Cumhuriyet Halk Partisi kapatılsın vakıf haline gelsin diyen “Aralık Hareketi” mensupları partide, İstanbul İl başkanı, Milletvekili, MYK üyeliği  görevlerine getirildiler.
Partinin Genel Başkanı biz 1930 ların CHP si değiliz dedi.
Cumhurbaşkanı adayı her konuşmasında anasının da kız kardeşlerinin de başı bağlı olduğunu, Cumaları namaza gittiğini söyleyerek yani kutsal din duygularını siyasete alet ederek karşı cepheden oy devşireceğini zannetti.
  Bu liste daha çok uzatılabilinir. Bütün bunlar olurken kendisini gerçek CHP’li olarak niteleyenler (Atatürkçüler ve Kemalistler hariç) ne yaptılar?
Hiçbir şey yapmadılar.
Niye? Çünkü bize de bir gün bir şeyler düşer diye yapılan bütün bu olumsuzlukları sessizce seyrettiler.

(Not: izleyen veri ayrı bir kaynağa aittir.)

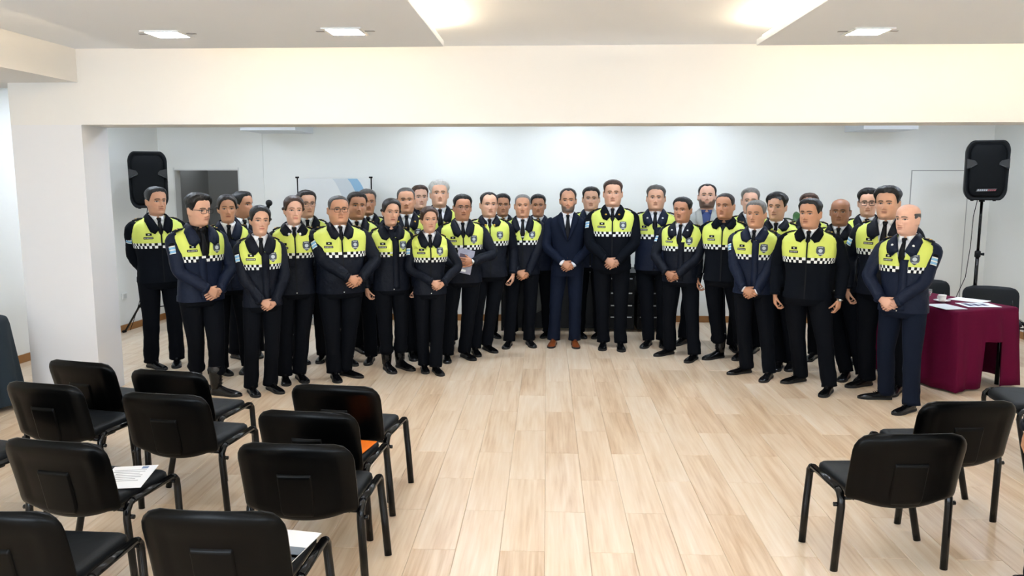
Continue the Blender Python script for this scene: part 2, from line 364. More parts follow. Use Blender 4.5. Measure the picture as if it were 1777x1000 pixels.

Sessizce seyredip, ses çıkartmamalarına rağmen listelere konulmayanlar, şimdi hepsi de “değişimden yana” oldular.
Bir anda Kemal Kılıçdaroğlu ve ekibi gitsin demeye başladılar. Elbette Cumhuriyet Halk Partisinde bir değişim şarttır. Ama bu değişim Kılıçdaroğlu gitsin biz gelelim değişimi değildir.
Yapılması gereken değişim Cumhuriyet Halk Partisini devrimci, halkçı,laik  çizgisine çekmek olmalıdır.
Cumhuriyet Halk Partisini tarihi köklerinden kopartılıp, kişiliksiz bir parti haline getirilirken, susan kendini gerçek Cumhuriyet Halk Partili olarak niteleyenlerden birkaç kişi hariç diğerleri en fazla karınlarından konuştular.
Bir Atatürk düşmanı Ekmelettin İhsanoğlu Cumhurbaşkanı adayı gösterilirken bir avuç eski Milletvekili dışında kimsenin sesi çıkmadı. Şimdi değişim diye bağıranlar, o zaman  koşarak Kemal Bey’in arkasından Ekmelettin İhsanoğlu’nun adaylığından hiç rahatsızlık duymadan “tıpış tıpış”  imza verdiler.
Adamlar şimdi de “Atatürk’ü anayasadan çıkartalım diyor, adım gibi eminim, karşı taraftan birkaç oy alabilir miyiz diye ona da tepkisiz kalarak dolaylı olarak destek vereceklerdir.
Cumhuriyet Halk Partisi köklerinden kopartılıp “zavallıhale getirilirken hangi gerekçeyle olursa olsun susanlar, partinin şimdi kurultay mı, mevcut yönetim mi” açmazına sürüklenmesinin sorumlusudurlar.
Gerçek Cumhuriyet Halk Partililer devrimci olmak zorundadırlar, ama devrimci olmak zor iştir.